In those words from INIFAC are the difference between a typical meeting leader and a skilled facilitator – which either YOU are or YOU can become.
QUICK STORY: It was a team alignment partnering session for a $200 Million municipal facility. The team members included owner reps including one from the City Manager’s office, the design-builder (architects and builder leadership from executive to field) and trade partner project managers. Group of 22 folks; well-intentioned with good hearts.
The conversation was lively but it was becoming clear there were very differing understandings of the issue and while it “sounded” like agreement, as a facilitator I heard the two principal speakers saying very different things – talking past each other. Sometimes smart people speak in nuance and vagueness to reduce conflict. While it’s a decent diplomatic skill, it can lead to genuine misunderstanding, to actually missing the meaning of the words, and to delaying the true understanding of differing points of view.
“Let me break in here,” I interrupted. “Maggie, I don’t think Algar really hears what you are saying. What I’m hearing is – here, let me diagram it.” I went to a flip chart nearby, picked up a dark blue marker and in a few words, connected with lines, diagrammed what I thought Maggie was saying. She corrected one part and then said yes. Algar stared at the diagram and said, “Is that what you think this is?” And he went to the chart, grabbed a red marker and made some very different connections, adding key thoughts not included in Maggie’s explanation. That led to a breakthrough in understanding and in another 20 minutes a resolution of the true issue.
What was the facilitator’s role here? Active listening, understanding the “space between the words” Maggie was using, and utilizing quick highly-tuned analysis, parsing and differentiating the issues and critical points, and challenging what appeared to be a tacit agreement in order to discover deeper issues that, if left unresolved now, would re-emerge as conflict in the future.

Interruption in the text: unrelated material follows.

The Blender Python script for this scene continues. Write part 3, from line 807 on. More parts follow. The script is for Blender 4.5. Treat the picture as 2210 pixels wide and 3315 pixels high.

So, communication for facilitators is part engineering, deconstructing words and ideas to get to their real meaning and not letting a group off the hook if they are imprecise in their own communication. And it is using different forms of communication – your own words, drawings, stories – to clarify.
If you could clone in equal parts an engineer, a communications major and a psychologist, you might have the perfect facilitator. None of us is all that. Do your best.